Positivauslese sicherstellen
02.05.17 (Allgemein, Kommentar) Autor:Stefan Hennigfeld
Die Firma Abellio stellt jetzt zum zweiten Mal in Folge den Eisenbahner des Herzens. In diesem Jahr hat man außerdem die Qualitätsführerschaft im nordrhein-westfälischen SPNV verteidigt – es war wieder ein Doppelsieg, mit Abellio an der Spitze und der Konzernbeteiligung Westfalenbahn auf Platz 2. Es muss also irgendetwas besser laufen als bei anderen Betreibern. Es gibt eine Erklärung dafür, die sehr wahrscheinlich nicht Zufall heißt.
Unbestreitbar ist aber, dass der Wettbewerb auf der Schiene und die Einführung marktwirtschaftlicher Strukturen nicht nur höhere Effizienz, sondern auch bessere Qualität zur Folge hat. Das gilt, wie das Beispiel Abellio zeigt, auch für die Mitarbeiter: Hier muss eine Positivauslese her, die dafür sorgt, dass die Eisenbahn qualitativ hochwertig ist.
Wenn einzelne Mitarbeiter die Anforderungen der Verkehrsunternehmen nicht erfüllen, dann hat das in der Regel Gründe. Es gibt Leute, bei denen sprechen schwerwiegende persönliche Gründe dagegen, sie einzustellen. So hat etwa in München ein Fahrscheinkontrolleur eine junge Frau schwer eingeschüchtert, die gerade erst als Au-Pair aus China eingereist war.
In Berlin hat ein Fahrgast zu seinem Ticket ein israelisches Ausweisdokument vorgelegt und wurde daraufhin von zwei Zugbegleitern antisemitisch beleidigt. Wenn der Arbeitgeber dieser Leute jetzt eine Ausschreibung verliert, dann wird er selbstverständlich bemüht sein, gute Leute zu behalten. Die hier genannten Beispiele wird man loswerden wollen. Aus gutem Grund.
Im Rahmen von Betreiberwechseln kann es dann passieren, dass diese Personen dem Vergabeobjekt zugeordnet werden und das neue Unternehmen muss diese Leute einstellen. Natürlich endet der 613a-Schutz nach einem Jahr, aber selbst dann greift das normale Kündigungsschutzgesetz. Der Altbetreiber kann einem Vergabeobjekt mehr Personen zuordnen als der Neubetreiber in seinem Konzept braucht.

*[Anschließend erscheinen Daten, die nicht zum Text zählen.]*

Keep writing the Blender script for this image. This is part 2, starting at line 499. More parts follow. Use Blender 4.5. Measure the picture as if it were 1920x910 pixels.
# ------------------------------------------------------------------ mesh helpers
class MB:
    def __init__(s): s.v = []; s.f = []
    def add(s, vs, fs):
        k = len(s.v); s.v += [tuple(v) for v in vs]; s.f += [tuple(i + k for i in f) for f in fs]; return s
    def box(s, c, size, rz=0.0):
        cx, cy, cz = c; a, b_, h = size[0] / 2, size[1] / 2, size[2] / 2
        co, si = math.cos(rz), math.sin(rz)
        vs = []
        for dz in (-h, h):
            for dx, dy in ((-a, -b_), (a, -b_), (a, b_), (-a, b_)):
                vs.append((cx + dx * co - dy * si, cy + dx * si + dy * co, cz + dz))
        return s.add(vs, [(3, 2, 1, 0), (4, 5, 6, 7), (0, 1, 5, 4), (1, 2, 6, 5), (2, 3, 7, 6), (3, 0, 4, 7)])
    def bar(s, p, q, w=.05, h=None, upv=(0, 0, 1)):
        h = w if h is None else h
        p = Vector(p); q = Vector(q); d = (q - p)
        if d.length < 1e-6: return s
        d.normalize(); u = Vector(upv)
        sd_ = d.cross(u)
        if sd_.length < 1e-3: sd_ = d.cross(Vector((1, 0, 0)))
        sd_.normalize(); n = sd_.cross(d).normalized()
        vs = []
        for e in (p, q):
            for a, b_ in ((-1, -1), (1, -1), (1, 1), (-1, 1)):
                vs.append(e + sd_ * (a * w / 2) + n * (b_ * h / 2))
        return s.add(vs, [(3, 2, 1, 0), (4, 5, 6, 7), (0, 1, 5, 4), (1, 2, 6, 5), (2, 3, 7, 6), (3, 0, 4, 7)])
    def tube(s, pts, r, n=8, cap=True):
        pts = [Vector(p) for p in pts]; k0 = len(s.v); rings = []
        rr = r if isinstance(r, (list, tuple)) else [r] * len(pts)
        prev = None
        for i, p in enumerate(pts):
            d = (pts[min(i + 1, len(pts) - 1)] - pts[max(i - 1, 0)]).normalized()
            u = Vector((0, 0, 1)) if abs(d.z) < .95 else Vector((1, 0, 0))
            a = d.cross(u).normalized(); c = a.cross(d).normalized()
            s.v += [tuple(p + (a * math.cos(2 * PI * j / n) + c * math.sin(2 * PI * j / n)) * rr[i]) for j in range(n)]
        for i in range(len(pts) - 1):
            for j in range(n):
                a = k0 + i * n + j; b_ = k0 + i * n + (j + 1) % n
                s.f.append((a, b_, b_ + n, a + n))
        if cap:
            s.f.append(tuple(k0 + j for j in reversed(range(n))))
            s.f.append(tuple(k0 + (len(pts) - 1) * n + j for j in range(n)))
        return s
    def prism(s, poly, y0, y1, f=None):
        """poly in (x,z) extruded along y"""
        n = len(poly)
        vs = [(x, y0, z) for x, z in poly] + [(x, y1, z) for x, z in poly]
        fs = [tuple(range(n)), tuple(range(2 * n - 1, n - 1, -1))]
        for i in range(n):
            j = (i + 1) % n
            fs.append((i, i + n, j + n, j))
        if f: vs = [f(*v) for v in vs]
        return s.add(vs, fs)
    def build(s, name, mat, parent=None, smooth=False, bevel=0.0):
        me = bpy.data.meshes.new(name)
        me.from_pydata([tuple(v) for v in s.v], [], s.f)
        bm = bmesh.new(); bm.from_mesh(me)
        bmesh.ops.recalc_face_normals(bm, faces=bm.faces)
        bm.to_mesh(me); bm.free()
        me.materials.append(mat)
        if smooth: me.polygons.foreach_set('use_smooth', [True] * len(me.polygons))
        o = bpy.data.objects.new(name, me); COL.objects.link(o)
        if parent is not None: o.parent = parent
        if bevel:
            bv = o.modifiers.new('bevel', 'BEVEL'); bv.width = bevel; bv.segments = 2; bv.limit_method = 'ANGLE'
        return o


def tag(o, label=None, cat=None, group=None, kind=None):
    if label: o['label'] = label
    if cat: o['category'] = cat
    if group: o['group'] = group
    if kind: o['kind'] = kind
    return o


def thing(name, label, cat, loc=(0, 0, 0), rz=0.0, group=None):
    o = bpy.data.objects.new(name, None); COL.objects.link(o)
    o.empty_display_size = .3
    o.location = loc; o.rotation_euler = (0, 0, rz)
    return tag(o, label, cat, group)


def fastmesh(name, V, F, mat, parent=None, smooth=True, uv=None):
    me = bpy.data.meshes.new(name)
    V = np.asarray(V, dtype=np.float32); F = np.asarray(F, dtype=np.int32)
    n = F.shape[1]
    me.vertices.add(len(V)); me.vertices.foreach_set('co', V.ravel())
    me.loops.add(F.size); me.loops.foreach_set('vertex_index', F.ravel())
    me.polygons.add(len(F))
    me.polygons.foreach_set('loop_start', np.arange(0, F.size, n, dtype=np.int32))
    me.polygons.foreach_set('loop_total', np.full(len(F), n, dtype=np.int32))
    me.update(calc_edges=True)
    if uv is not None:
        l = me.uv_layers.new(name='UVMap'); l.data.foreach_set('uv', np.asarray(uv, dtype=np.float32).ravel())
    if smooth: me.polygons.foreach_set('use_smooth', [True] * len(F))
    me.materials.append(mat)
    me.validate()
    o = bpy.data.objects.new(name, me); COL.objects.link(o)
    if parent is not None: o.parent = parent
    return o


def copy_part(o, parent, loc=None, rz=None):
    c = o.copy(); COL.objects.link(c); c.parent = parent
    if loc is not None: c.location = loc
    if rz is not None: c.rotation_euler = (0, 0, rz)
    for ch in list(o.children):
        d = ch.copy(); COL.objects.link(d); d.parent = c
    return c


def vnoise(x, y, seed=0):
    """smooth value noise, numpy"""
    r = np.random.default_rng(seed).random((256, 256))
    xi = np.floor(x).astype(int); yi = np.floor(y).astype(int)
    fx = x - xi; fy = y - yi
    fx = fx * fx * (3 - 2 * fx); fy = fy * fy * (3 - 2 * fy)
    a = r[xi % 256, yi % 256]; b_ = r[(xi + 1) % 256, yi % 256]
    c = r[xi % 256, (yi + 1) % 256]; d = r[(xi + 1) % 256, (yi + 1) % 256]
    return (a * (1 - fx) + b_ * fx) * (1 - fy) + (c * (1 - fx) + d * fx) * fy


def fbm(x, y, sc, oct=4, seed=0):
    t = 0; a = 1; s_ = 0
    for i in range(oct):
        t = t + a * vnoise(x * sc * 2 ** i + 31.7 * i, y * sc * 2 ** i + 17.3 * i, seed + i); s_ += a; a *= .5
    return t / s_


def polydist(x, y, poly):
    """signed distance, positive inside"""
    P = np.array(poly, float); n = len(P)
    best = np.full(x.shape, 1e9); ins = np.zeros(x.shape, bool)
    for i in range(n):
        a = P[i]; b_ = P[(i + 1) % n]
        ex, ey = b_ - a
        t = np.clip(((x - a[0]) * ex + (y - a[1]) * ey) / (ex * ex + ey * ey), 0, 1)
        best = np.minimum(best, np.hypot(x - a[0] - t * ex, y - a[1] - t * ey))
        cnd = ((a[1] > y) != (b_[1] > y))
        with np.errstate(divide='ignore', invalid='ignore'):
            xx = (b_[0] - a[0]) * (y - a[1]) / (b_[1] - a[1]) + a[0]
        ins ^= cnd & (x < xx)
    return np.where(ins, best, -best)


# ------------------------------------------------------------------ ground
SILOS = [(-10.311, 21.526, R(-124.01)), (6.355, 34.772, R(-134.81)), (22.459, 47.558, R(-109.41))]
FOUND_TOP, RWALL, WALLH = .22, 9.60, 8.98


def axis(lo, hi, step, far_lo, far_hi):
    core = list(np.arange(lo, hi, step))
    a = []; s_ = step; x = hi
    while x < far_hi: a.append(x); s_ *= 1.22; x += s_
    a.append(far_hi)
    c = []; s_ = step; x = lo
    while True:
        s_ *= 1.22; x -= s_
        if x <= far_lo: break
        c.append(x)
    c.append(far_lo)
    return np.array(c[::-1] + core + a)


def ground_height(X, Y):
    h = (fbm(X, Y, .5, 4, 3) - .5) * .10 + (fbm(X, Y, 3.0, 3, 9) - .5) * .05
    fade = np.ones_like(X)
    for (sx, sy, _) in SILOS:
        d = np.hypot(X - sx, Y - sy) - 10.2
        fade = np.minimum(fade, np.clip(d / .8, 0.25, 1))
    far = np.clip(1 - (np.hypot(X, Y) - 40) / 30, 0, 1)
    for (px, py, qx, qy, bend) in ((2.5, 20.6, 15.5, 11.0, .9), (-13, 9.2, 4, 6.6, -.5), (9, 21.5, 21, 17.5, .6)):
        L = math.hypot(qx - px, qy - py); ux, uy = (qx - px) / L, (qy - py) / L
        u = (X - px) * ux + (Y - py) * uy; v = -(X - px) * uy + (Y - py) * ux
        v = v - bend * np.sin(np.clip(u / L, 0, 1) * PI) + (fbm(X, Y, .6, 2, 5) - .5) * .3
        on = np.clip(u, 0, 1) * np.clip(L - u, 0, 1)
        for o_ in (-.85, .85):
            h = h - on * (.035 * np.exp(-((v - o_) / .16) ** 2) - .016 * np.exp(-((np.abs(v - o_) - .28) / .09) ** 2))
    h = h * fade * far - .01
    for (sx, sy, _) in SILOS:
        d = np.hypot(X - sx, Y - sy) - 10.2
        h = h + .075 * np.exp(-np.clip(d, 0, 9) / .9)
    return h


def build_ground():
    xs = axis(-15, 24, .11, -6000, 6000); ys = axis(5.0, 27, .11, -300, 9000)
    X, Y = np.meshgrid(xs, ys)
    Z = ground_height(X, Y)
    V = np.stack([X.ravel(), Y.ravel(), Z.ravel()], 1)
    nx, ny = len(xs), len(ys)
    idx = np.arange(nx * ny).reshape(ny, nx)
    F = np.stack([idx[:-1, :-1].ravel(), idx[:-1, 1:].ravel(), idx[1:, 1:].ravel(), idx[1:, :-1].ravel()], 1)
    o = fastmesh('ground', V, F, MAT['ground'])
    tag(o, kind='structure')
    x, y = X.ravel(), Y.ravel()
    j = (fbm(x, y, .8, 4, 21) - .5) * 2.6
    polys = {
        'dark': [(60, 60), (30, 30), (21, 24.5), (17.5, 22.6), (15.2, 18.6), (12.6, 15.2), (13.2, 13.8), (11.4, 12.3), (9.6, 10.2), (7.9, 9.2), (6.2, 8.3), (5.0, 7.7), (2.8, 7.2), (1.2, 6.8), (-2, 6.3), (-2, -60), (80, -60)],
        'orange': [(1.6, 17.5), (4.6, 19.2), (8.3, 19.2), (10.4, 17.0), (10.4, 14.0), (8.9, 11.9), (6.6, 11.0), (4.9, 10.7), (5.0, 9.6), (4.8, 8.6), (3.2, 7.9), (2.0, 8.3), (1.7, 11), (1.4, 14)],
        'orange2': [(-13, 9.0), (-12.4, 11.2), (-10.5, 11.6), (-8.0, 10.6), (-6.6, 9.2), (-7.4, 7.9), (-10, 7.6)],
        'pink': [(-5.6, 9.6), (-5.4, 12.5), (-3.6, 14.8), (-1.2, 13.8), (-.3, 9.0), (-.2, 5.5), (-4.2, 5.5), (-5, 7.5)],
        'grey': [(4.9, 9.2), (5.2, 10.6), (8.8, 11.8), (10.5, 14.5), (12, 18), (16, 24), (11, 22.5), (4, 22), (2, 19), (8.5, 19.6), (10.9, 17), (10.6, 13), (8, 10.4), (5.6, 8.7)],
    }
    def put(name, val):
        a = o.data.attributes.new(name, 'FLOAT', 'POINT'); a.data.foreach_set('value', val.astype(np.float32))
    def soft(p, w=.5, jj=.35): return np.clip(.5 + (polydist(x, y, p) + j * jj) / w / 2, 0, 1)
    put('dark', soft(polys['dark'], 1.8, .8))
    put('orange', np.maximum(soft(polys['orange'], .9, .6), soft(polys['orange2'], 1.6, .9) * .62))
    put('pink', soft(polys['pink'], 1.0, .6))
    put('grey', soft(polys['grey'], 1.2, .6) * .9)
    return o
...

Dann sind nach zwölf Monaten betriebsbedingte Entlassungen möglich. Aber bei unmotivierten Einzelpersonen ist das deutlich schwieriger. Naheliegend wäre in so einem Fall, dass wenn der Neubetreiber woanders seine Ausschreibung verliert, diese nicht geeigneten Leute dann wiederum diesem Netz zuordnet, um sie loszuwerden. Was wir hier in den letzten Jahren erleben ist ein Abbau marktwirtschaftlicher Strukturen.
Denn statt gute Leute in die Branche zu holen, werden potentielle Arbeitsplätze schlimmstenfalls durch solche Mitarbeiter besetzt, die nicht geeignet sind. Als die Gewerkschaften mit den Wettbewerbsbahnen ihre Branchentarifverträge inklusive Betreiberwechselregelungen gemacht haben, waren die Tarifparteien sich darüber klar. Deswegen kann ein neuer Betreiber in Einzelfällen auch die Übernahme bestimmter Personen ablehnen.
So soll die Qualität sichergestellt werden. Natürlich wäre ein Jobverlust für die im Beispiel genannten Arbeitnehmer bedauerlich. Aber hier geht es nicht um Einzelfälle, sondern darum, insgesamt mit guter Qualität dem Auto und dem Fernbus etwas entgegenzusetzen. Die alte Bundesbahn war ein arbeitsmarktpolitisches Instrumentarium. Das darf die Eisenbahn heute nicht werden.